Dans de telles circonstances, une seule réponse s’impose à nous : conserver le regard fixé uniquement sur Jésus, dans le mystère de sa mort et de sa résurrection. Seul Jésus peut apporter le salut et mettre fin au cycle de la violence. Il s’agit donc de le suivre de façon résolue. Devant le gouverneur Pilate, Jésus a exprimé paisiblement ce qui était juste et injuste. Il a rendu hommage à la vérité, puis il s’est tu. Il a subi des outrages sans broncher. Et il a poursuivi son chemin jusqu’au bout, sans laisser l’esprit de division entamer le moins du monde l’amour qui l’habitait.
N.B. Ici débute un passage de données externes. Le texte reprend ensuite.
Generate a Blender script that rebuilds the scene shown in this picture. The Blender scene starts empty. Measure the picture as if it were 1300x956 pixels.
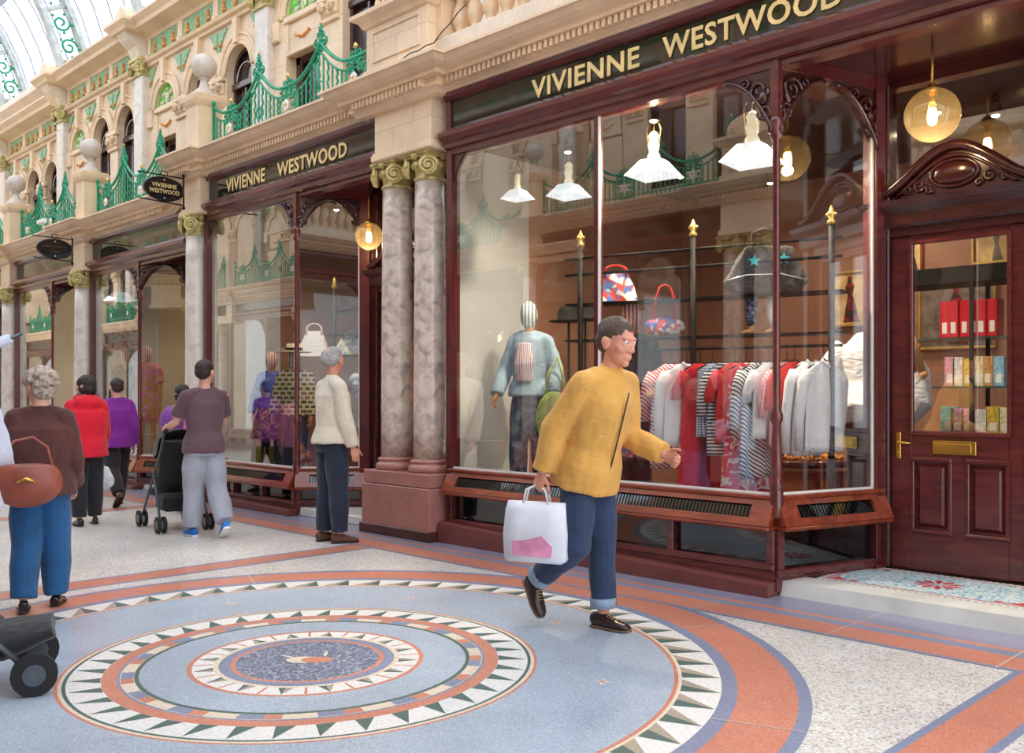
import bpy, math, random
from mathutils import Vector, Matrix, noise
random.seed(7)
S = bpy.context.scene
COL = S.collection
pi = math.pi
# ------------------------------------------------------------------ camera maths (photo 1300 x 956)
FPX, CXP, HYP, CAMH = 1200.0, 650.0, 500.0, 1.4
ANG = math.radians(135.1)
VW = (math.cos(ANG), math.sin(ANG)); RW = (math.sin(ANG), -math.cos(ANG))
def gnd(px, py, z=0.0):
    Z = FPX*(CAMH-z)/(py-HYP); X = (px-CXP)/FPX*Z
    return (VW[0]*Z+RW[0]*X, VW[1]*Z+RW[1]*X)
def onp(px, py, y):
    t = (px-CXP)/FPX; Z = y/(VW[1]+RW[1]*t)
    return (VW[0]*Z+RW[0]*t*Z, CAMH-(py-HYP)*Z/FPX)
# ------------------------------------------------------------------ mesh builder
class MB:
    def __init__(s): s.v=[]; s.f=[]; s.mi=[]; s.sm=[]
    def add(s, vs, fs, mi=0, sm=False):
        b=len(s.v); s.v += [tuple(p) for p in vs]
        for f in fs: s.f.append([b+i for i in f]); s.mi.append(mi); s.sm.append(sm)
        return s
    def box(s,x0,x1,y0,y1,z0,z1,mi=0,bv=0.0):
        if bv>0:
            b=min(bv,(x1-x0)/2.01,(y1-y0)/2.01,(z1-z0)/2.01)
            vs=[];
            # chamfered box through 24 verts
            for sx,X in ((-1,x0),(1,x1)):
                for sy,Y in ((-1,y0),(1,y1)):
                    for sz,Z in ((-1,z0),(1,z1)):
                        vs += [(X,Y-sy*b,Z-sz*b),(X-sx*b,Y,Z-sz*b),(X-sx*b,Y-sy*b,Z)]
            def q(c,k): return c*3+k   # corner index c = ix*4+iy*2+iz
            fs=[]
            fs.append([q(0,0),q(1,0),q(3,0),q(2,0)]); fs.append([q(4,0),q(6,0),q(7,0),q(5,0)])
            fs.append([q(0,1),q(4,1),q(5,1),q(1,1)]); fs.append([q(2,1),q(3,1),q(7,1),q(6,1)])
            fs.append([q(0,2),q(2,2),q(6,2),q(4,2)]); fs.append([q(1,2),q(5,2),q(7,2),q(3,2)])
            for a,c in ((0,1),(2,3),(4,5),(6,7)): fs.append([q(a,0),q(a,1),q(c,1),q(c,0)])
            for a,c in ((0,2),(1,3),(4,6),(5,7)): fs.append([q(a,0),q(a,2),q(c,2),q(c,0)])
            for a,c in ((0,4),(1,5),(2,6),(3,7)): fs.append([q(a,1),q(a,2),q(c,2),q(c,1)])
            for c in range(8): fs.append([q(c,0),q(c,1),q(c,2)])
            return s.add(vs,fs,mi)
        vs=[(x,y,z) for x in (x0,x1) for y in (y0,y1) for z in (z0,z1)]
        return s.add(vs,[(0,1,3,2),(4,6,7,5),(0,4,5,1),(2,3,7,6),(0,2,6,4),(1,5,7,3)],mi)
    def poly(s,pts,mi=0): return s.add(pts,[list(range(len(pts)))],mi)
    def prism(s,pts,axis,a,b,mi=0,sm=False):
        """pts 2D outline; axis 'x','y','z' extruded a..b; other two axes in order"""
        n=len(pts)
        def mk(p,t):
            if axis=='x': return (t,p[0],p[1])
            if axis=='y': return (p[0],t,p[1])
            return (p[0],p[1],t)
        vs=[mk(p,a) for p in pts]+[mk(p,b) for p in pts]
        s.add(vs,[list(range(n))[::-1],[n+i for i in range(n)]],mi)
        bq=len(s.v)-2*n
        for i in range(n):
            j=(i+1)%n; s.f.append([bq+i,bq+j,bq+n+j,bq+n+i]); s.mi.append(mi); s.sm.append(sm)
        return s
    def lathe(s,prof,c=(0,0,0),seg=24,mi=0,sm=True,caps=True,sx=1,sy=1):
        n=len(prof); vs=[]
        for r,z in prof:
            for k in range(seg):
                a=2*pi*k/seg; vs.append((c[0]+r*sx*math.cos(a),c[1]+r*sy*math.sin(a),c[2]+z))
        fs=[]
        for i in range(n-1):
            for k in range(seg):
                k2=(k+1)%seg; fs.append([i*seg+k,i*seg+k2,(i+1)*seg+k2,(i+1)*seg+k])
        s.add(vs,fs,mi,sm)
        b=len(s.v)-n*seg
        if caps:
            s.f.append([b+k for k in range(seg)][::-1]); s.mi.append(mi); s.sm.append(False)
            s.f.append([b+(n-1)*seg+k for k in range(seg)]); s.mi.append(mi); s.sm.append(False)
        return s
    def ball(s,c,r,seg=20,rings=12,mi=0,sc=(1,1,1)):
        prof=[]
        for i in range(rings+1):
            a=-pi/2+pi*i/rings; prof.append((max(1e-4,math.cos(a)),math.sin(a)))
        vs=[];
        for pr,pz in prof:
            for k in range(seg):
                a=2*pi*k/seg; vs.append((c[0]+r*sc[0]*pr*math.cos(a),c[1]+r*sc[1]*pr*math.sin(a),c[2]+r*sc[2]*pz))
        fs=[[i*seg+k,i*seg+(k+1)%seg,(i+1)*seg+(k+1)%seg,(i+1)*seg+k] for i in range(rings) for k in range(seg)]
        return s.add(vs,fs,mi,True)
    def tube(s,pts,r,seg=8,mi=0,closed=False,cap=True,flat=None,ref=None):
        P=[Vector(p) for p in pts]; n=len(P)
        R=r if isinstance(r,(list,tuple)) else [r]*n
        up=None; rings=[]
        for i in range(n):
            if closed: t=(P[(i+1)%n]-P[i-1])
            elif i==0: t=P[1]-P[0]
            elif i==n-1: t=P[-1]-P[-2]
            else: t=(P[i+1]-P[i]).normalized()+(P[i]-P[i-1]).normalized()
            if t.length<1e-9: t=Vector((0,0,1))
            t.normalize()
            if up is None:
                up=Vector(ref) if ref else (Vector((0,0,1)) if abs(t.z)<.9 else Vector((1,0,0)))
            up=(up-t*up.dot(t))
            if up.length<1e-6: up=Vector((1,0,0))-t*t.x
            up.normalize(); bi=t.cross(up)
            ri=R[i]
            ra,rb=(ri if isinstance(ri,(list,tuple)) else (ri,ri))
            rings.append([P[i]+bi*ra*math.cos(2*pi*k/seg)+up*rb*math.sin(2*pi*k/seg) for k in range(seg)])
        vs=[p for g in rings for p in g]; fs=[]
        m=n if closed else n-1
        for i in range(m):
            a=i*seg; b=((i+1)%n)*seg
            for k in range(seg): fs.append([a+k,a+(k+1)%seg,b+(k+1)%seg,b+k])
        s.add(vs,fs,mi,True)
        if cap and not closed:
            b=len(s.v)-n*seg
            s.f.append([b+k for k in range(seg)][::-1]); s.mi.append(mi); s.sm.append(False)
            s.f.append([b+(n-1)*seg+k for k in range(seg)]); s.mi.append(mi); s.sm.append(False)
        return s
    def run(s,path,prof,mi=0,closed_prof=True,sm=False,caps=True,mis=None):
        """sweep profile (offset to the right of travel, z) along plan path (x,y[,dz]) with mitres"""
        n=len(path); m=len(prof); P=[(p[0],p[1],(p[2] if len(p)>2 else 0)) for p in path]
        nr=[]
        for i in range(n):
            def seg_n(a,b):
                dx,dy=P[b][0]-P[a][0],P[b][1]-P[a][1]; l=math.hypot(dx,dy) or 1e-9; return (dy/l,-dx/l)
            if i==0: q=seg_n(0,1); k=1
            elif i==n-1: q=seg_n(n-2,n-1); k=1
            else:
                a=seg_n(i-1,i); b=seg_n(i,i+1); q=(a[0]+b[0],a[1]+b[1]); l=math.hypot(*q) or 1e-9
                q=(q[0]/l,q[1]/l); c=max(.3,q[0]*a[0]+q[1]*a[1]); q=(q[0]/c,q[1]/c)
            nr.append(q)
        vs=[(P[i][0]+nr[i][0]*o,P[i][1]+nr[i][1]*o,P[i][2]+z) for i in range(n) for o,z in prof]
        mm=m if closed_prof else m-1
        base=len(s.v); s.v+=vs
        for i in range(n-1):
            for k in range(mm):
                k2=(k+1)%m; s.f.append([base+i*m+k,base+(i+1)*m+k,base+(i+1)*m+k2,base+i*m+k2]); s.mi.append(mis[k] if mis else mi); s.sm.append(sm)
        if caps and closed_prof:
            s.f.append([base+k for k in range(m)]); s.mi.append(mi); s.sm.append(False)
            s.f.append([base+(n-1)*m+k for k in range(m)][::-1]); s.mi.append(mi); s.sm.append(False)
        return s
    def xf(s,M,start=0):
        for i in range(start,len(s.v)): s.v[i]=tuple(M@Vector(s.v[i]))
        return s
    def join(s,o,M=None):
        b=len(s.v); s.v+= [tuple(M@Vector(p)) for p in o.v] if M else list(o.v)
        s.f+=[[b+i for i in f] for f in o.f]; s.mi+=o.mi; s.sm+=o.sm; return s
    def mesh(s,name,mats):
        me=bpy.data.meshes.new(name); me.from_pydata(s.v,[],s.f)
        for m in (mats if isinstance(mats,(list,tuple)) else [mats]): me.materials.append(m)
        me.polygons.foreach_set('material_index',s.mi); me.polygons.foreach_set('use_smooth',s.sm)
        me.update(); return me
    def build(s,name,mats,parent=None,world=True,fix=True):
        me=s.mesh(name,mats)
        if fix:
            import bmesh
            bm=bmesh.new(); bm.from_mesh(me); bmesh.ops.recalc_face_normals(bm,faces=bm.faces); bm.to_mesh(me); bm.free()
        o=bpy.data.objects.new(name,me); COL.objects.link(o)
        if parent is not None:
            o.parent=parent
            if world:
                off=WORLD.get(parent.name)
                if off: me.transform(Matrix.Translation((-off[0],-off[1],-off[2])))
        return o
WORLD={}
def empty(name,loc=(0,0,0),rz=0.0,parent=None):
    o=bpy.data.objects.new(name,None); COL.objects.link(o); o.location=loc; o.rotation_euler=(0,0,rz); o.empty_display_size=.1
    o.parent=parent
    WORLD[o.name]=tuple(loc); return o
def tag(o,label=None,cat=None,group=None,kind=None):
    if label: o['label']=label
    if cat: o['category']=cat
    if group: o['group']=group
    if kind: o['kind']=kind
    return o
def thing(name,label,cat,loc=(0,0,0),rz=0.0,group=None): return tag(empty(name,loc,rz),label,cat,group)
def struct(o): o['kind']='structure'; return o
def copy_tree(o,parent=None):
    c=o.copy(); COL.objects.link(c); c.parent=parent
    for ch in list(o.children): copy_tree(ch,c)
    return c
def text_mesh(txt,height,depth,width=None):
    cu=bpy.data.curves.new('lettering','FONT'); cu.body=txt; cu.size=height/.73; cu.extrude=depth; cu.resolution_u=3
    cu.space_character=1.08; cu.offset=.035*cu.size*.6
    to=bpy.data.objects.new('tmp',cu); COL.objects.link(to)
    dg=bpy.context.evaluated_depsgraph_get(); me=bpy.data.meshes.new_from_object(to.evaluated_get(dg))
    bpy.data.objects.remove(to); bpy.data.curves.remove(cu)
    xs=[v.co.x for v in me.vertices]; w=max(xs)-min(xs); x0=min(xs)
    k=(width/w) if width else 1
    me.transform(Matrix.Diagonal((k,1,1,1))@Matrix.Translation((-x0-w/2,0,0)))
    return me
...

On peut constater que ses dernières paroles sur la croix sont, d’une part, des paroles de communion avec le Père « Père, entre tes mains, je remets mon esprit » (Luc 23, 46) ; et, d’autre part, des paroles de pardon et donc de communion avec ceux-là mêmes qui le livrent à la mort : « Père, pardonne-leur : ils ne savent pas ce qu’ils font » (Luc 23, 34).

Si, comme les jeunes filles prévoyantes, nous avons préparé des flacons d’huile, si nous avons des réserves de foi, alors nous n’oublions pas que notre monde est tout entier dans la main de Dieu. Si l’on a des réserves de foi, on maitrise les sentiments de violence qui peuvent nous habiter ; on accueille le Christ qui est présent au cœur de la nuit et, en se laissant conduire par l’Esprit Saint, on consent à entrer avec lui dans le mystère pascal, dans le mystère des noces de l’Agneau. C’est l’espérance d’une fécondité qui ne nous appartient pas.  C’est l’entrée dans la réalité profonde de l’Amour, qui vient mettre un terme au cycle de la violence. Faute de foi, on trouve la porte close. C’est l’enfermement dans le ressentiment, la colère et la violence. C’est le repli sur soi. C’est la désespérance. C’est la solitude et la mort définitive !

Le Seigneur survient à l’improviste à travers les événements d’aujourd’hui. Sommes-nous prêts ? Sommes-nous vraiment dans la foi ? Mettons-nous donc à l’école de la Vierge Marie, qui nous recommande, comme aux serviteurs de Cana : « Tout ce qu’il vous dira, faites-le ! » (Jean 2, 5).